The Harvard Business Review (HBR) magazine, which has published some of the most powerful ideas in the history of modern business, recently celebrated 100 years since its inaugural issue was published in 1922. To mark this occasion, a collectors’ edition titled HBR at 100 has been launched containing some of the most influential articles that the magazine has ever carried.

The myopia argument

As I picked up this book, I felt certain that one particular article would feature in it. This is the classic article titled “Marketing Myopia” which has shaped much of my own thinking as a marketer. Authored by Theodore Levitt, a Harvard Professor, the article argued that, to succeed and to then sustain growth, companies need to shed their myopic product-oriented view of business, and reorient themselves towards customer needs.

First published in 1960, this article is as relevant today as it was six decades ago.

Levitt commenced his article by pointing out how railroad companies had stopped growing in the US not because the need for transportation had declined, but because they had defined their business in a myopic manner. They thought that they were in the “railroad business” and therefore continued to be totally railroad-oriented in everything they did. Meanwhile, other forms of transport came in — cars, trucks, airplanes and even telephones — and took away their customers. If only the railroad companies had been customer-oriented, they would have understood that they were serving the customer’s need for transportation and not for railroad services. This would have enabled them to evolve and offer other formats of transportation as well.

Levitt went on to argue that in every case where a company’s growth is threatened, the reason is not because the market is saturated. It is because there has been a failure in correctly identifying customer needs, and reorienting the business to these needs. As he says, marketing has to “discover, create, arouse and satisfy” customer needs.

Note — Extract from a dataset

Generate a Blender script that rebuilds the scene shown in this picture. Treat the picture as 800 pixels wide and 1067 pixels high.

Marketing is not about the selling of products or services that your company makes. It is about understanding what consumers really want. As Levitt famously told his students at Harvard Business School — “People don’t want a quarter inch drill. They want a quarter inch hole!”

Myopia continues to thrive

If you think this should be pretty obvious to all seasoned marketers, pause to consider these recent examples of marketing myopia.

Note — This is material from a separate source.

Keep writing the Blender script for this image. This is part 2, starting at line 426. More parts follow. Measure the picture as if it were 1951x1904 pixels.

— Kodak, a famous brand, withered away because it thought that it was in the photography films business. The customer need was one of recording and preserving memories, not of buying photographic film. When digital cameras boomed, brands like Sony and Canon walked away with this new stream of business.

— Nokia, once a dominant leader in mobile telephones, lost its way when smartphones, powered by android and iOS, entered the market. These new devices satisfied the narrow telephonic communication needs that had been served by conventional mobile phones, and also aroused and satisfied new and enhanced customer needs. Nokia failed to see this big picture of the future.

— Over the past few years, Hollywood and Bollywood have been losing space to streaming services such as Netflix and Hotstar and to gaming brands as well, because they are too narrowly focused on making movies rather than on customers’ entertainment needs.

Every year, over 80 per cent of all new product launches fail. Many of these failures are because marketers have not figured out what specific customer needs their products will serve in some distinctive manner.

Each time I attend an event showcasing start-ups, I am reminded of marketing myopia because so many of the founders I meet are focused on their shiny new technology platforms and their products, rather than on the fundamental consumer needs that they serve. In all likelihood, many of these start-ups will fail, unless they re-orient themselves.

“Marketing Myopia” is a classic article that every marketer should read. It is a compelling reminder that we need to pay constant attention to the changing needs of our customers. Building a fiercely customer-oriented business is the only way to avoid the fate that has befallen the companies that got lost in their own product worlds.

Harish Bhat is Brand Custodian, Tata Sons. These are his personal views.